Perhaps, you are developing your own frontend library, which is shared across multiple production working applications.
It is great, because core codebase is DRY, you can put more time and effort into fixing bugs and problems once, for multiple applications.
But let’s say your team develops the tool, so breaking changes occur or a visual change is applied to some of your components. What then? How to find a certain point in codebase, where a hotfix should be applied?
The problem
It’s easy to imagine a scenerio, where a hotfix is required for certain bug in a library, which was installed in certain version relatively long time ago. In a mean time library itself has been developed and since dependency lifecycle in JS world is very short, you might fall into trap of enforced dependency updates.
Enforced update means you have to apply the hotfix on top of current version of a library, which is far in front of production application
Possible solutions
- You could simply apply the patch, bump library version, upgrade every breaking change in production app and ship it. This is enforced update path.
- You could also tag production version of library both in the repo and npm registry, to easily find historical version and fix it there. This solution is much more flexible, because now you have options and can decide to upgrade. It’s not forced upon you.
The solution
Git repository
When your application is production ready, you should tag your application, but also tag your npm package with library. Let’s focus on library source code.

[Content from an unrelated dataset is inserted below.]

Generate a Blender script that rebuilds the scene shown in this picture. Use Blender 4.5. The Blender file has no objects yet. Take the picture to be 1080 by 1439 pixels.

First of all, I advise creating a separate protected branch for production library code with certain human-readable name. You could also git tag here.
git checkout -b production
git tag -a v1.3.0 -m "production"
Of course both branch and tag names should be more descriptive.
NPM registry
Next, utilize npm dist-tags to mark your library package version with similar (or even the same) name, which suggest certain project. This will allow you to easily install and track production used package.
To publish current version with a dist-tag run:
npm publish --tag production
To apply a dist-tag to an existing package version run:
npm dist-tag add my-library@1.2.1 production
Then with time come back to certain source code, push hot fixes, or merge with main branch if needed and update the dist-tag version accordingly.